▸ **Task instructions**
Nothing but the lines from the top of the data to the line holding "for k, me in" should be printed, word for word and both ends included; leave the pictures out.

▸ **Source excerpt**
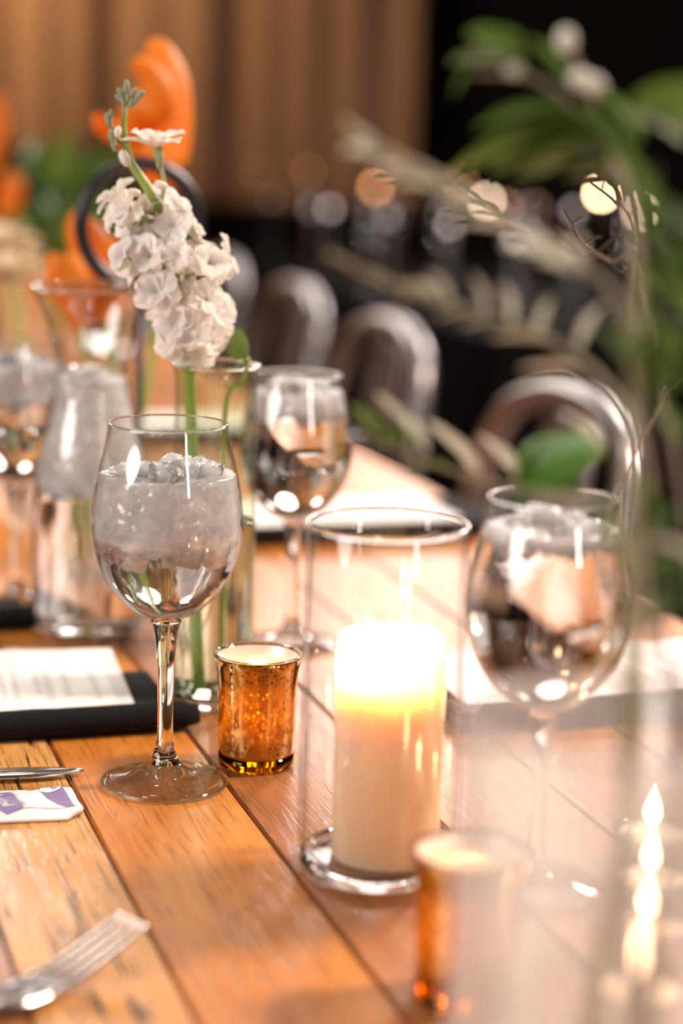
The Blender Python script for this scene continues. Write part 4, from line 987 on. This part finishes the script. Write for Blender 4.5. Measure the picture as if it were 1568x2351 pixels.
for i, (px, py, D, lab) in enumerate([(1325, 890, 2.02, 'grey metal chair, the one nearest behind the leaves on the right'), (905, 735, 2.72, 'grey metal chair with arched back, second from the front'), (690, 660, 3.3, 'grey metal chair with arched back just right of the white flowers'), (520, 605, 3.95, 'farthest grey metal chair, half hidden by the white flowers')]):
    p = at(px, py, D); p.z = 0
    c = thing('metal_chair', lab, 'chair', p-Vector((.275*CT, .275*ST, 0)), TH, 'grey metal chairs along the right side of the table')
    for k, me in CP.items(): link(k if not k.startswith('leg') else 'leg', me, c)

# ------------------------------------------------------------------ far tables with candle lights and glowing stand-ins for glints
def far_table(label, c, rz, lx, ly, h=.75):
    t = thing('draped_table', label, 'table', (c[0], c[1], 0), rz, 'black draped tables in the dark background')
    link('tabletop', box('tabletop', -lx/2, lx/2, -ly/2, ly/2, h-.03, h, M['cloth'], .004), t)
    n = 120; v, f = [], []
    for i in range(n):
        s = i/n*4; k = int(s); q = s-k
        P = [(-1, -1), (1, -1), (1, 1), (-1, 1), (-1, -1)]; x = P[k][0]+(P[k+1][0]-P[k][0])*q; y = P[k][1]+(P[k+1][1]-P[k][1])*q
        w_ = 1+.0; a = .02*math.sin(i*1.3)
        v += [(x*(lx/2+.004), y*(ly/2+.004), h-.001), (x*(lx/2+.02+a), y*(ly/2+.02+a), .01)]
    for i in range(n): j = (i+1) % n; f.append((2*i, 2*j, 2*j+1, 2*i+1))
    link('drape', mesh('drape', v, f, M['cloth']), t)
far_table('black draped long table right behind the grey chairs', (.30, 5.02), TH, .95, 2.7)
far_table('black draped table far back under the orange candle light', (1.25, 8.95), 0, 4.0, 1.0)
far_table('black draped table in front of the lit curtain', (-2.2, 8.9), 0, 2.4, .8, .98)
def far_light(px, py, D, col, s, r, label, hold, support=TZ):
    p = at(px, py, D); h = p.z-support
    if h < .03: h = .03
    t = thing('candle_or_glint', label, 'candle', (p.x, p.y, support), 0, 'small candle lights in the dark background')
    m = emit('flame_or_glint', col, s)  # the near dim ones imitate lamp glints on glasses by glowing
    link('flame', lathe('flame', [(0, -r*1.1), (r*.7, -r*.7), (r, 0), (r*.75, r*.8), (0, r*1.5)], m, 16), t, (0, 0, h))
    link('stick', lathe('stick', [(0, 0), (.02, 0), (.021, .003), (.006, .008), (.0055, h-r*1.3), (0, h-r*1.25)], M['frost'], 16), t)
G1 = (1, .80, .74); O1 = (1, .42, .16); W1 = (1, .72, .5)
FL = [(862, 430, 9.0, O1, 13, .013, 'orange candle flame far back, left of the pale frond'), (1118, 462, 9.0, W1, 25, .012, 'candle flame far back half covered by the pale frond'), (1380, 445, 8.8, (1, .62, .34), 90, .012, 'brightest background candle, right of the pale frond'),
      (1468, 492, 8.8, (1, .66, .52), 30, .011, 'pinkish candle light behind the thin dark twig'), (1317, 483, 4.6, G1, 2.2, .008, 'dim glint made as a glowing point, just left of the brightest candle'), (1325, 560, 4.3, (1, .75, .5), 1.6, .008, 'dim yellowish glint made as a glowing point, below the brightest candle'),
      (757, 480, 5.0, G1, 3.0, .008, 'dim grey glint made as a glowing point, low left of the orange flame'), (715, 478, 5.6, G1, 1.6, .008, 'very dim glint made as a glowing point, left of two overlapping grey ones'), (890, 498, 4.9, G1, 3.0, .008, 'dim grey glint made as a glowing point, right below the orange flame'), (1033, 517, 4.6, G1, 3.0, .008, 'dim grey glint made as a glowing point, below the middle of the pale frond'),
      (1182, 545, 4.3, G1, 2.6, .008, 'dim grey glint made as a glowing point, under the right end of the pale frond'), (708, 395, 8.8, O1, 2.0, .012, 'faint orange candle light near the curtain, right of two'), (592, 395, 8.6, O1, 1.0, .012, 'faint orange candle light near the curtain, left of two'), (1060, 420, 9.1, O1, 4, .012, 'orange candle light hidden behind the pale frond'),
      (625, 458, 5.5, (1, .6, .4), .8, .008, 'faintest glint made as a glowing point, left of the grey ones'), (930, 445, 8.9, O1, 2.0, .012, 'faint candle light beside the orange flame'), (1160, 500, 8.9, (1, .5, .35), 4, .014, 'pinkish candle light behind the right of the pale frond'), (1230, 520, 8.9, (1, .5, .35), 3, .014, 'pinkish candle light below the green branch')]
for a in FL: far_light(*a[:6], a[6], None)
far_glasses = [(.05, 4.55), (.22, 4.75), (.40, 4.55), (.12, 5.3), (.45, 5.05), (-.1, 5.55), (.6, 4.3)]
for (x, y) in far_glasses:
    g = thing('wine_glass', 'blurred empty stemmed glass among the dim lights on the far black table', 'glass', (x, y, TZ), 0, 'far empty glasses')
    for k in ('bowl', 'rim', 'stem', 'foot', 'foot_rim'): link(k, ME[k], g)

def low_candle(px, py, where, fs=1.1):
    q = ground(px, py, .034); p = Vector((q.x, q.y, TZ))
    b = thing('candle_dish', 'low clear candle cup, '+where, 'candle holder', p, 0, 'low clear candle cups')
    link('cup', lathe('cup', [(0, .001), (.017, 0), (.0195, .002), (.0200, .012), (.0205, .020), (.0196, .0202), (.0192, .012), (.0185, .005), (0, .0045)], M['bowl'], 48), b)
    t = thing('tealight', 'small lit candle, '+where, 'candle', p+Vector((0, 0, .0048)), 0, 'tealights in low clear cups')
    link('wax_body', lathe('wax_body', [(0, 0), (.0165, 0), (.017, .001), (.017, .014), (.016, .0145), (.0155, .0138), (0, .0135)], M['twax'], 40), t)
    link('wick', tube('wick', [(0, 0, .013), (0, 0, .018)], .0006, M['wick'], 6), t)
    link('flame', fl, t, (0, 0, .017), None, (fs*1.3, fs*1.3, fs))
    point('candle_or_glint', p+Vector((0, 0, .034)), .12, (1, .62, .32), .005)
low_candle(1472, 2190, 'nearest of the row seen through the nearest vase', 1.5)
low_candle(1488, 2050, 'second nearest of the row seen through the nearest vase')
low_candle(1496, 1945, 'third of the row seen through the nearest vase')
low_candle(1500, 1845, 'farthest of the row seen through the nearest vase')

def background_plant():
    rp = random.Random(9); b = at(130, 1000, 3.2); b.z = TZ
    t = thing('leafy_plant', 'dim green leafy plant behind the lilies at the left', 'plant', b)
    for k in range(26):
        x, y = rp.uniform(40, 230), rp.uniform(400, 640); q = at(x, y, 3.2+rp.uniform(-.08, .08))-b; d = Vector((q.x*.6+rp.uniform(-.03, .03), rp.uniform(-.03, .03), .05)).normalized()
        link('leaf', LP[rp.choice((2, 3, 3, 4))], t, mw=Matrix.Translation(q) @ d.to_track_quat('X', 'Z').to_matrix().to_4x4() @ Matrix.Rotation(rp.uniform(-1, 1), 4, 'X') @ Matrix.Scale(rp.uniform(.06, .09), 4))
        if k % 3 == 0: link('stem', tube('stem', crom([Vector((0, 0, .004)), q*.5+Vector((0, 0, .02)), q], 4), .0018, M['stemg'], 6), t)
background_plant()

▸ **Correct response**
The Blender Python script for this scene continues. Write part 4, from line 987 on. This part finishes the script. Write for Blender 4.5. Measure the picture as if it were 1568x2351 pixels.
for i, (px, py, D, lab) in enumerate([(1325, 890, 2.02, 'grey metal chair, the one nearest behind the leaves on the right'), (905, 735, 2.72, 'grey metal chair with arched back, second from the front'), (690, 660, 3.3, 'grey metal chair with arched back just right of the white flowers'), (520, 605, 3.95, 'farthest grey metal chair, half hidden by the white flowers')]):
    p = at(px, py, D); p.z = 0
    c = thing('metal_chair', lab, 'chair', p-Vector((.275*CT, .275*ST, 0)), TH, 'grey metal chairs along the right side of the table')
    for k, me in CP.items(): link(k if not k.startswith('leg') else 'leg', me, c)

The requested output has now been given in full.